On the dimension drop conjecture for diagonal flows on the space of lattices

TL;DR

This paper proves the dimension drop conjecture for certain diagonal flows on the space of lattices, providing effective estimates and connecting to Diophantine approximation improvements.

Contribution

It extends the conjecture's proof to non-compact cases involving SL(m+n,R)/SL(m+n,Z), using exponential mixing and integral inequalities.

Findings

Confirmed the conjecture for specific diagonal flows on lattice spaces.

Provided effective codimension estimates for the set of points with non-typical orbits.

Linked the results to improvements in Dirichlet's theorem for Diophantine approximation.

Abstract

Let $X = G/\Gamma$, where $G$ is a Lie group and $\Gamma$ is a lattice in $G$, let $U$ be an open subset of $X$, and let $\{g_t\}$ be a one-parameter subgroup of $G$. Consider the set of points in $X$ whose $g_t$-orbit misses $U$; it has measure zero if the flow is ergodic.
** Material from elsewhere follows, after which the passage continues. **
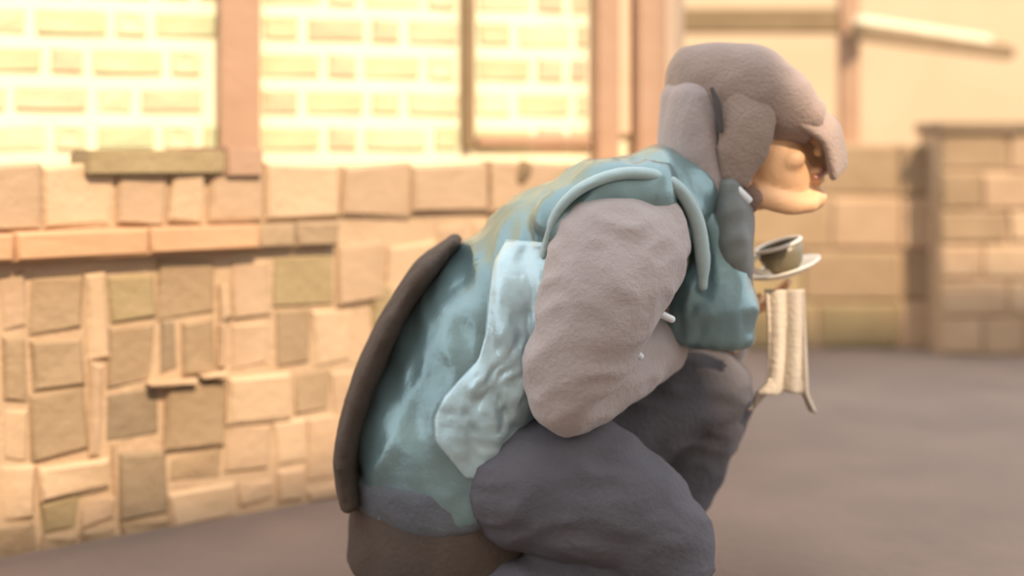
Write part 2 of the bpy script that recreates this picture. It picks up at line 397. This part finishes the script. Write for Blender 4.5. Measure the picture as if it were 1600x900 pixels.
# sloping-away rail: sunlit top and dark underside put into the board colours
def rail(name, z0s, dz, m, parent, d):
    b_ = bmesh.new(); A = Vector((1.50, 5.36, 0)); B = Vector((2.58, 6.46, 0)); e = (B-A).normalized(); n_ = Vector((e.y, -e.x, 0))
    frame_box(b_, A, e, n_, 0, (B-A).length*(0.86 if dz < 0.05 else 1), z0s, z0s+dz, -d, d)
    return link(name, b_, M[m], parent, parent.location)
rl = tag(empty('timber_rail', (1.50, 5.36, 1.36)), 'slanting rail with dark lower edge running right from the thin post', 'rail')
rail('lower_board', 1.330, 0.068, 'timber_dark', rl, 0.028); rail('upper_board', 1.400, 0.034, 'board_lit', rl, 0.018)['label'] = 'pale upper board, sunlit top put into its colour'
b_ = bmesh.new(); ball(b_, Vector((2.58, 6.46, 1.365)), (0.05, 0.05, 0.04), seg=12); link('end_knob', b_, M['timber_dark'], rl, rl.location, True)

# ------------------------------------------------------------------ the person, kneeling on the near knee, far knee raised
YB = 2.27
BASE = Vector(P(900, 240, YB)); BASE.z = 0
px = lambda v, Y=YB: v/F*Y
def tp(lst): return [(P(a, b, Y), r1, r2) for a, b, Y, r1, r2 in lst]
# head frame
u_h = Vector((-0.42, 0, 0.907)).normalized(); yaw = math.radians(10)
f_h = Vector((0.907*math.cos(yaw), -math.sin(yaw), -0.42*math.cos(yaw))); f_h = (f_h-u_h*f_h.dot(u_h)).normalized()
s_h = u_h.cross(f_h)          # to the person's left (away from the camera)
MH = Matrix((f_h, s_h, u_h)).transposed()
HC = P(1166, 240, YB)
def hp(f, s, u): return HC + (f_h*f + s_h*s + u_h*u)*1.15
body = bmesh.new()
ball(body, hp(-0.01, 0, 0.03), (0.098, 0.076, 0.092), MH, 24)          # skull
ball(body, hp(0.03, 0, -0.035), (0.066, 0.064, 0.088), MH, 24)         # face
ball(body, hp(0.062, 0, -0.108), (0.030, 0.028, 0.022), MH)            # chin
for s in (-1, 1):
    tube(body, [(hp(-0.01, s*0.058, -0.06), .02, .014), (hp(0.03, s*0.045, -0.095), .02, .015), (hp(0.062, s*0.018, -0.112), .017, .016)], n=12)   # jaw
    ball(body, hp(0.062, s*0.036, -0.035), (0.026, 0.022, 0.02), MH)   # cheekbones
    ball(body, hp(-0.012, s*0.077, -0.02), (0.017, 0.008, 0.03), MH)   # ears
    ball(body, hp(0.08, s*0.028, 0.022), (0.018, 0.026, 0.010), MH)    # brows
tube(body, [(hp(0.09, 0, 0.008), .010, .010), (hp(0.108, 0, -0.022), .012, .012), (hp(0.118, 0, -0.04), .014, .016)], side=s_h, n=12)  # nose
for s in (-1, 1): ball(body, hp(0.103, s*0.013, -0.042), 0.010, seg=10)
ball(body, hp(0.09, 0, -0.068), (0.012, 0.026, 0.008), MH); ball(body, hp(0.087, 0, -0.083), (0.012, 0.023, 0.009), MH)   # lips
# neck, spine, pelvis
tube(body, [(hp(0.0, 0, -0.05), .052, .055), (P(1115, 290, YB), .055, .058), (P(1065, 320, YB), .07, .09), (P(960, 375, YB), .105, .165),
            (P(850, 460, YB), .115, .155), (P(765, 590, YB), .115, .14), (P(725, 730, YB), .125, .155), (P(735, 800, YB), .10, .14)], n=24)
# near (right) arm, its hand resting on the far thigh
tube(body, tp([(1010, 335, 2.12, .055, .06), (960, 400, 2.04, .05, .05), (915, 520, 2.02, .045, .045), (896, 590, 2.05, .038, .038),
               (960, 570, 2.12, .037, .037), (1046, 522, 2.25, .028, .028)]), n=14)
def hand(c, fwd, up, out, curl, L=1.0):
    """palm and five fingers; fwd along the fingers, up = back of the hand, out = thumb side"""
    fwd, up, out = fwd.normalized(), up.normalized(), out.normalized()
    for k in range(4): 
        o_ = out*(0.028-0.0187*k)
        tube(body, [(c+o_*0.6-fwd*0.045, .014, .013), (c+o_-fwd*0.0, .0125, .012), (c+o_+fwd*0.042, .0105, .0105)], side=out, n=10)
        ln = (0.07, 0.078, 0.073, 0.058)[k]*L; p = c+o_+fwd*0.042; ang = 0.15; pts = [(p, .0092, .0092)]
        for j, fr_ in enumerate((0.44, 0.32, 0.24)):
            ang += curl*(0.9, 1.0, 0.7)[j]
            p = p + (fwd*math.cos(ang)-up*math.sin(ang))*ln*fr_; pts.append((p, .0086-.0007*j, .0086-.0007*j))
        tube(body, pts, side=out, n=10, cap=0.9)
    t0 = c-fwd*0.03+out*0.025
    tube(body, [(t0, .013, .013), (t0+out*0.022+fwd*0.022-up*0.008, .0115, .0115), (t0+out*0.028+fwd*0.05-up*0.02, .0095, .0095), (t0+out*0.022+fwd*0.068-up*0.024, .008, .008)], side=up, n=10, cap=0.9)
hand(P(1085, 508, 2.31), Vector((0.75, 0.45, -0.15)), Vector((0.2, 0, 1)), Vector((-.5, .8, 0.1)), 0.25)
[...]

It has been conjectured that this set has Hausdorff dimension strictly smaller than the dimension of $X$. This conjecture has been proved when $X$ is compact or when $G$ is a simple Lie group of real rank $1$. In this paper we prove this conjecture for the case $G=\textrm{SL}_{m+n}(\mathbb{R})$, $\Gamma=\textrm{SL}_{m+n}(\mathbb{Z})$ and $g_t=\textrm{diag} (e^{nt}, \dots, e^{nt},e^{-mt}, \dots, e^{-mt})$, in fact providing an effective estimate for the codimension. The proof uses exponential mixing of the flow together with the method of integral inequalities for height functions on $\textrm{SL}_{m+n}(\mathbb{R})/\textrm{SL}_{m+n}(\mathbb{Z})$. We also discuss an application to the problem of improving Dirichlet's theorem in simultaneous Diophantine approximation.